The pie industry is similar to the fashion industry, Said Al-Alaoui, principal, Saybrook Capital, owner of Something Sweet, observed.

“The trends start in the boutiques, and once they gain traction, the supermarkets and big box retailers help commercialize that trend,” he said. “The more ‘fashion forward’ pie bakers are the boutiques. Their creativity is leveraged by small batches and low inventory risk.”

One trend that has taken a hold of bigger channels is pie in smaller portions — a trend that has marked many food products over the past few years.
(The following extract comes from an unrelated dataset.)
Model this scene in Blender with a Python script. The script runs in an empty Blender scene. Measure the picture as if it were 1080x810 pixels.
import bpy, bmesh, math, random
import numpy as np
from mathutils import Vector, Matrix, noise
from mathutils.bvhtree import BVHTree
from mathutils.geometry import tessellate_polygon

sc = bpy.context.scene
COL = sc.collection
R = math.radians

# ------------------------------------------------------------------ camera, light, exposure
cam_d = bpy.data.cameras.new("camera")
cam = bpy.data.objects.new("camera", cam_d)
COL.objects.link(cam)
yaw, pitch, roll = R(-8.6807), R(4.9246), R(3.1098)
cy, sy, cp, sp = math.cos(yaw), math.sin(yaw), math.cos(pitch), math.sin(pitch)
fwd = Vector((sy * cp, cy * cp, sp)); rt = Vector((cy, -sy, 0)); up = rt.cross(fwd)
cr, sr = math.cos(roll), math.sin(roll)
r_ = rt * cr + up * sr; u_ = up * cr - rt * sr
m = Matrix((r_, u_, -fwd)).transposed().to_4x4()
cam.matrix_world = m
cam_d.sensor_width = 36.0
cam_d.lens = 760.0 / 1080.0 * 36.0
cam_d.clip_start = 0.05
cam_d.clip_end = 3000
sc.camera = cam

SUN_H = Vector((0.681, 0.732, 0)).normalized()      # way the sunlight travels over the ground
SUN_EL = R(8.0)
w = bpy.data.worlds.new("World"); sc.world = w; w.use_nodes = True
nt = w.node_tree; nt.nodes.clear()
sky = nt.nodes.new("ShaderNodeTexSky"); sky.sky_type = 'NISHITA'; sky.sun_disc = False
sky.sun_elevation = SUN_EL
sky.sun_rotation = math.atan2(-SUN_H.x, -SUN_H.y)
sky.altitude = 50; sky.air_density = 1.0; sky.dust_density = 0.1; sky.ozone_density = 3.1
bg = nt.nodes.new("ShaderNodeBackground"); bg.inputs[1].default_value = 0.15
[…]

From mini pies to half pies and individual slices, consumers are looking for small fixes for their pie cravings so nothing is wasted.

“The whole trend toward smaller options is accelerating, and certainly there are some societal reasons behind that,” said Mark Van Iwaarden, director of marketing, Legendary Baking, Denver. “Household size is smaller; millennials are getting married later and having kids later; the baby boomers are becoming empty nesters now.”

Four- to 6-inch pies are sold regularly at in-store bakeries now with individual slices also becoming a staple product. In boutiques, consumers can often find mini pies that they can enjoy by themselves.

Mini pies

Many of Rocky Mountain Pies’ retailers feature half pies or individual pieces, which are sliced at store level.

“That’s helping with their price point, and it gives consumers the opportunity to taste their product,” Mr. Grandinetti said. “You have to train your customer base that this store is a destination for pie, so when they really have them on their shopping list, they’re coming back.”

The small pie portions allow bakeries the opportunity to connect with shoppers, especially the younger consumers, said Mr. Richard. And this increases the opportunities to make pie sales throughout the year as opposed to only during the holidays.

On the flip side, pies larger than the average 8- or 9-inch scale are offered, too.

“Those are specifically for larger family gatherings or parties where people are looking for value,” Mr. Van Iwaarden said. “If you have a big family, it’s hard to bring just one, but if you get a 12-inch pie, then you can just bring one and feed everybody.

“The pie industry is changing to try to meet the needs of the consumer. The fact that the pie industry is expanding what we do in terms of the breadth of sizes is a good thing.”